═════ Provided data
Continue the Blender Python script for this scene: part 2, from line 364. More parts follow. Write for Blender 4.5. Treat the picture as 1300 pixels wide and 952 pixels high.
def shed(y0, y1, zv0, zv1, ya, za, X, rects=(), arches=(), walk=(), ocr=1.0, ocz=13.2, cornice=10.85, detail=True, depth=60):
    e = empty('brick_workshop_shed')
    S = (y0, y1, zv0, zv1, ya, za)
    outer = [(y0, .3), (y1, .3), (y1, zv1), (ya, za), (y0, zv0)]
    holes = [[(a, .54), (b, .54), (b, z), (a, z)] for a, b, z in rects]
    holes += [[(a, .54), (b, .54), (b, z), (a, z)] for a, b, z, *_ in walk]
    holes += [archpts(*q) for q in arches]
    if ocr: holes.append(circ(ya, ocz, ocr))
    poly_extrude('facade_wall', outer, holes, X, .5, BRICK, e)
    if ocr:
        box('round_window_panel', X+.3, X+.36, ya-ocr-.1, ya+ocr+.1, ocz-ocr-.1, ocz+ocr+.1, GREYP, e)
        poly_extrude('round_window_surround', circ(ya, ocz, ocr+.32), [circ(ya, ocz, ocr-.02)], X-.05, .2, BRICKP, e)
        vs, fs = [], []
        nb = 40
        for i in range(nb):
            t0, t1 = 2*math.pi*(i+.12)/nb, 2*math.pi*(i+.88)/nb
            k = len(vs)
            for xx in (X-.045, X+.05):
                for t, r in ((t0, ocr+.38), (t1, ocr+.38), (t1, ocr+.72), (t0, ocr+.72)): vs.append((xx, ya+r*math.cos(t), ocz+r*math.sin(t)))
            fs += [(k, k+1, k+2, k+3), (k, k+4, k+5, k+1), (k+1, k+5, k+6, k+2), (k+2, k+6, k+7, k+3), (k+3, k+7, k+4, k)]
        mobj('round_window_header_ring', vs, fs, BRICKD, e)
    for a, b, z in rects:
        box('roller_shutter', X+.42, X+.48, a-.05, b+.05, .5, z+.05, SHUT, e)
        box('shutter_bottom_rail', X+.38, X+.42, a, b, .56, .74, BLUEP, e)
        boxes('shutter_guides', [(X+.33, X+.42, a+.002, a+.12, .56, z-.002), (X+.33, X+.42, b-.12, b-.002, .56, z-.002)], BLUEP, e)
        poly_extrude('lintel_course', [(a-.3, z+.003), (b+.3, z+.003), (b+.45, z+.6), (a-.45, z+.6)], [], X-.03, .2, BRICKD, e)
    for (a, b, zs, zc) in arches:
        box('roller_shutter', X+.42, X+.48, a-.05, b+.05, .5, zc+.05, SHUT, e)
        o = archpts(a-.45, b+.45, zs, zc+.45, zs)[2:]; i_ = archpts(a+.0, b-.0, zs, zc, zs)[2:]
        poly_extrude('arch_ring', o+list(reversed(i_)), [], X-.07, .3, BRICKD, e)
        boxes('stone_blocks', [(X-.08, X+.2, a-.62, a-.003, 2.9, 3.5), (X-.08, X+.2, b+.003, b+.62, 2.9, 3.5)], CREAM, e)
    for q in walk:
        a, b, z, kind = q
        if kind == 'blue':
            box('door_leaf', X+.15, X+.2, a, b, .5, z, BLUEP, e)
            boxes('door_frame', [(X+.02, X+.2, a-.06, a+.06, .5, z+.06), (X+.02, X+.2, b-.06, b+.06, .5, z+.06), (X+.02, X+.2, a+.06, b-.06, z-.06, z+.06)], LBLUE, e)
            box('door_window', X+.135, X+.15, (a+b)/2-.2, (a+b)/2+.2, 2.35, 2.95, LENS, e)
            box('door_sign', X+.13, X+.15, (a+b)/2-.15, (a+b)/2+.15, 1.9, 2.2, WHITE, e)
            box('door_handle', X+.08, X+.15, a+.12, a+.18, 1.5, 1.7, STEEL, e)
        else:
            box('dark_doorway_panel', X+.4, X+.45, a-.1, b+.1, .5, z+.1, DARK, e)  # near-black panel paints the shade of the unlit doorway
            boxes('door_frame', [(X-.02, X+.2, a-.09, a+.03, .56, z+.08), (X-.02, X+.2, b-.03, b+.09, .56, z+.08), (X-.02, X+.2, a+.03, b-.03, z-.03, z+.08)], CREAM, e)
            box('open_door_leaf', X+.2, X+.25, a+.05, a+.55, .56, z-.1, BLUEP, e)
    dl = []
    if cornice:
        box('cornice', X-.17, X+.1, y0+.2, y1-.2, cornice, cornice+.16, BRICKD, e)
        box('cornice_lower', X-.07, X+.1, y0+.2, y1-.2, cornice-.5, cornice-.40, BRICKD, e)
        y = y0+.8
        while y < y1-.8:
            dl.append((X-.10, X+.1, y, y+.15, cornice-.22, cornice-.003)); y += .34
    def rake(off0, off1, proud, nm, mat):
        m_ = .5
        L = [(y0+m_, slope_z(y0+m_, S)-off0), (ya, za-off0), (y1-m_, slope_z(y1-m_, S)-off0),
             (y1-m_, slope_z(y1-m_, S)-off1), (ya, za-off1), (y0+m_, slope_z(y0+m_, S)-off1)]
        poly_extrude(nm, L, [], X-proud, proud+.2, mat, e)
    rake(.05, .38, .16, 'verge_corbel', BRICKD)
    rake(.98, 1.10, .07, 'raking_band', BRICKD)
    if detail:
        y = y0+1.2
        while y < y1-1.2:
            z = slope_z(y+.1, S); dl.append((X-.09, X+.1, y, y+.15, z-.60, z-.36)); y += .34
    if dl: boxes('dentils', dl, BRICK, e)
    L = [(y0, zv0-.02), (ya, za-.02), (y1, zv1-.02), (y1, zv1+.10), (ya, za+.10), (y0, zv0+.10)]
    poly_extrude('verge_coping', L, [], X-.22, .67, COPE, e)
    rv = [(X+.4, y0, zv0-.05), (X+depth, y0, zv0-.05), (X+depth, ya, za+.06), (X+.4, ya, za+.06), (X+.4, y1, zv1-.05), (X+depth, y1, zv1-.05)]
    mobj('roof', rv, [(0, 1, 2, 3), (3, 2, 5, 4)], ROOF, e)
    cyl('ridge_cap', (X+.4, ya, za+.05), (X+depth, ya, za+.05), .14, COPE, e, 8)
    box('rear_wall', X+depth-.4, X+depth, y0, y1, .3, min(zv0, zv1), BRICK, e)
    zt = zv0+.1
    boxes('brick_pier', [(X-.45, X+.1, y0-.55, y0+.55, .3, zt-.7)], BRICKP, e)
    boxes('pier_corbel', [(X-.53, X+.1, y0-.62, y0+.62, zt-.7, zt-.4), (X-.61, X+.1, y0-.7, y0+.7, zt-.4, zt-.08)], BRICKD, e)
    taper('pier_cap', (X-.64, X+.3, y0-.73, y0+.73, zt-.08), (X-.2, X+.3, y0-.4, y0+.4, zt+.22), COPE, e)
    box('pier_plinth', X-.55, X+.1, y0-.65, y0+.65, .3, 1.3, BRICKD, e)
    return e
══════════
### Given task
Your task is to repeat the data exactly, with nothing left out.

### The output
Continue the Blender Python script for this scene: part 2, from line 364. More parts follow. Write for Blender 4.5. Treat the picture as 1300 pixels wide and 952 pixels high.
def shed(y0, y1, zv0, zv1, ya, za, X, rects=(), arches=(), walk=(), ocr=1.0, ocz=13.2, cornice=10.85, detail=True, depth=60):
    e = empty('brick_workshop_shed')
    S = (y0, y1, zv0, zv1, ya, za)
    outer = [(y0, .3), (y1, .3), (y1, zv1), (ya, za), (y0, zv0)]
    holes = [[(a, .54), (b, .54), (b, z), (a, z)] for a, b, z in rects]
    holes += [[(a, .54), (b, .54), (b, z), (a, z)] for a, b, z, *_ in walk]
    holes += [archpts(*q) for q in arches]
    if ocr: holes.append(circ(ya, ocz, ocr))
    poly_extrude('facade_wall', outer, holes, X, .5, BRICK, e)
    if ocr:
        box('round_window_panel', X+.3, X+.36, ya-ocr-.1, ya+ocr+.1, ocz-ocr-.1, ocz+ocr+.1, GREYP, e)
        poly_extrude('round_window_surround', circ(ya, ocz, ocr+.32), [circ(ya, ocz, ocr-.02)], X-.05, .2, BRICKP, e)
        vs, fs = [], []
        nb = 40
        for i in range(nb):
            t0, t1 = 2*math.pi*(i+.12)/nb, 2*math.pi*(i+.88)/nb
            k = len(vs)
            for xx in (X-.045, X+.05):
                for t, r in ((t0, ocr+.38), (t1, ocr+.38), (t1, ocr+.72), (t0, ocr+.72)): vs.append((xx, ya+r*math.cos(t), ocz+r*math.sin(t)))
            fs += [(k, k+1, k+2, k+3), (k, k+4, k+5, k+1), (k+1, k+5, k+6, k+2), (k+2, k+6, k+7, k+3), (k+3, k+7, k+4, k)]
        mobj('round_window_header_ring', vs, fs, BRICKD, e)
    for a, b, z in rects:
        box('roller_shutter', X+.42, X+.48, a-.05, b+.05, .5, z+.05, SHUT, e)
        box('shutter_bottom_rail', X+.38, X+.42, a, b, .56, .74, BLUEP, e)
        boxes('shutter_guides', [(X+.33, X+.42, a+.002, a+.12, .56, z-.002), (X+.33, X+.42, b-.12, b-.002, .56, z-.002)], BLUEP, e)
        poly_extrude('lintel_course', [(a-.3, z+.003), (b+.3, z+.003), (b+.45, z+.6), (a-.45, z+.6)], [], X-.03, .2, BRICKD, e)
    for (a, b, zs, zc) in arches:
        box('roller_shutter', X+.42, X+.48, a-.05, b+.05, .5, zc+.05, SHUT, e)
        o = archpts(a-.45, b+.45, zs, zc+.45, zs)[2:]; i_ = archpts(a+.0, b-.0, zs, zc, zs)[2:]
        poly_extrude('arch_ring', o+list(reversed(i_)), [], X-.07, .3, BRICKD, e)
        boxes('stone_blocks', [(X-.08, X+.2, a-.62, a-.003, 2.9, 3.5), (X-.08, X+.2, b+.003, b+.62, 2.9, 3.5)], CREAM, e)
    for q in walk:
        a, b, z, kind = q
        if kind == 'blue':
            box('door_leaf', X+.15, X+.2, a, b, .5, z, BLUEP, e)
            boxes('door_frame', [(X+.02, X+.2, a-.06, a+.06, .5, z+.06), (X+.02, X+.2, b-.06, b+.06, .5, z+.06), (X+.02, X+.2, a+.06, b-.06, z-.06, z+.06)], LBLUE, e)
            box('door_window', X+.135, X+.15, (a+b)/2-.2, (a+b)/2+.2, 2.35, 2.95, LENS, e)
            box('door_sign', X+.13, X+.15, (a+b)/2-.15, (a+b)/2+.15, 1.9, 2.2, WHITE, e)
            box('door_handle', X+.08, X+.15, a+.12, a+.18, 1.5, 1.7, STEEL, e)
        else:
            box('dark_doorway_panel', X+.4, X+.45, a-.1, b+.1, .5, z+.1, DARK, e)  # near-black panel paints the shade of the unlit doorway
            boxes('door_frame', [(X-.02, X+.2, a-.09, a+.03, .56, z+.08), (X-.02, X+.2, b-.03, b+.09, .56, z+.08), (X-.02, X+.2, a+.03, b-.03, z-.03, z+.08)], CREAM, e)
            box('open_door_leaf', X+.2, X+.25, a+.05, a+.55, .56, z-.1, BLUEP, e)
    dl = []
    if cornice:
        box('cornice', X-.17, X+.1, y0+.2, y1-.2, cornice, cornice+.16, BRICKD, e)
        box('cornice_lower', X-.07, X+.1, y0+.2, y1-.2, cornice-.5, cornice-.40, BRICKD, e)
        y = y0+.8
        while y < y1-.8:
            dl.append((X-.10, X+.1, y, y+.15, cornice-.22, cornice-.003)); y += .34
    def rake(off0, off1, proud, nm, mat):
        m_ = .5
        L = [(y0+m_, slope_z(y0+m_, S)-off0), (ya, za-off0), (y1-m_, slope_z(y1-m_, S)-off0),
             (y1-m_, slope_z(y1-m_, S)-off1), (ya, za-off1), (y0+m_, slope_z(y0+m_, S)-off1)]
        poly_extrude(nm, L, [], X-proud, proud+.2, mat, e)
    rake(.05, .38, .16, 'verge_corbel', BRICKD)
    rake(.98, 1.10, .07, 'raking_band', BRICKD)
    if detail:
        y = y0+1.2
        while y < y1-1.2:
            z = slope_z(y+.1, S); dl.append((X-.09, X+.1, y, y+.15, z-.60, z-.36)); y += .34
    if dl: boxes('dentils', dl, BRICK, e)
    L = [(y0, zv0-.02), (ya, za-.02), (y1, zv1-.02), (y1, zv1+.10), (ya, za+.10), (y0, zv0+.10)]
    poly_extrude('verge_coping', L, [], X-.22, .67, COPE, e)
    rv = [(X+.4, y0, zv0-.05), (X+depth, y0, zv0-.05), (X+depth, ya, za+.06), (X+.4, ya, za+.06), (X+.4, y1, zv1-.05), (X+depth, y1, zv1-.05)]
    mobj('roof', rv, [(0, 1, 2, 3), (3, 2, 5, 4)], ROOF, e)
    cyl('ridge_cap', (X+.4, ya, za+.05), (X+depth, ya, za+.05), .14, COPE, e, 8)
    box('rear_wall', X+depth-.4, X+depth, y0, y1, .3, min(zv0, zv1), BRICK, e)
    zt = zv0+.1
    boxes('brick_pier', [(X-.45, X+.1, y0-.55, y0+.55, .3, zt-.7)], BRICKP, e)
    boxes('pier_corbel', [(X-.53, X+.1, y0-.62, y0+.62, zt-.7, zt-.4), (X-.61, X+.1, y0-.7, y0+.7, zt-.4, zt-.08)], BRICKD, e)
    taper('pier_cap', (X-.64, X+.3, y0-.73, y0+.73, zt-.08), (X-.2, X+.3, y0-.4, y0+.4, zt+.22), COPE, e)
    box('pier_plinth', X-.55, X+.1, y0-.65, y0+.65, .3, 1.3, BRICKD, e)
    return e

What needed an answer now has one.